Guaido’s position grants him the power to declare himself interim president if there is a vacancy in the presidency. Nicolas Maduro was reelected in 2018, but to Guaido and other Venezuelans, that election was illegitimate. This interim presidency
is supposed to last until a new election is held within 30 days.

America has a history of meddling with democratically elected governments in Latin America, most notoriously in their involvement with the Argentinean Diry Wars of the 1970s and 80s. The repercussions of U.S. interference can be seen today with the constant turmoil in Central America.

The U.S. is positioning Guaido as a democratic figure who is trying to liberate Venezuelans. He is a part of the opposition
that has challenged Maduro for years. That same opposition has exercised anti-democratic actions against Maduro, which includes a drone assassination attempt on Maduro last summer.

Through these actions, Washington has clarified that it isn’t interested in establishing “democracy.” They’re not trying to liberate the people of Venezuela. The U.S. placed sanctions on the oil sector of Venezuela which further crippled their economy. But within these sanctions, oil companies Chevron and Halliburton were given exceptions to continue working in Venezuela. Senator Marco Rubio essentially called for oil companies to support a coup by tweeting “for the sake of these U.S. workers, I hope [U.S. oil companies] will begin working with the administration of President Guaidó and cut off [the] illegitimate Maduro regime.” American oil interests are a prominent force in determining how the United States handles the current Venezuelan situation.

On January 28, John Bolton, the National Security Advisor, appeared at a White House briefing with the words “5000 troops to Colombia” written on a note pad, which showed the real possibility of military intervention
in the region.

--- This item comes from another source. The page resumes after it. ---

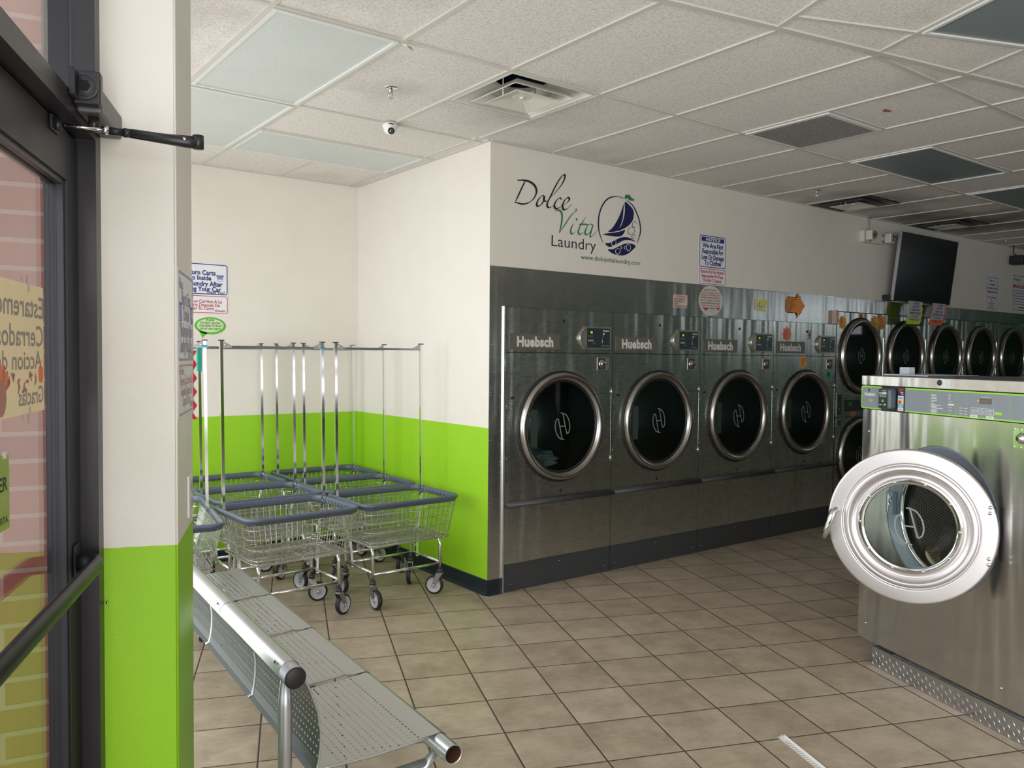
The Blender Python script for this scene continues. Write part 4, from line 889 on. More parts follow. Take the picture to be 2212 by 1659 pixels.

Jair Bolsonaro, the newly elected far-right nationalist president of Brazil, has already welcomed U.S. military presence within Brazilian borders.

The ideal outcome for the U.S. government is Maduro stepping down, but that doesn’t seem like it will happen. Maduro has thus far refused to budge, and with the backing of the Venezuelan military, he doesn’t have much of a reason to. With America’s unwillingness to rule out military intervention, this situation could escalate. On February 4, Maduro went on television to send Trump a message. “Let’s respect each other, or is it that you are going to repeat a Vietnam in Latin America?”

Now, it’s clear that there are those in Venezuela who wish to see a change in their government. That pressure should culminate in political action and possibly a new election. But whatever the outcome is, it should be up to the people of that country to decide. The United States should not intervene. Acknowledging Guaido as president sets a bad precedent that the U.S. can determine the legitimate leader of sovereign governments. America shouldn’t decide who is the president of another nation via tweet.

The government of Maduro should be criticized. But it’s not America’s place to intervene
and decide what the future of
the country should look like. Washington’s track record of backing Latin American regime changes should be a good enough deterrent.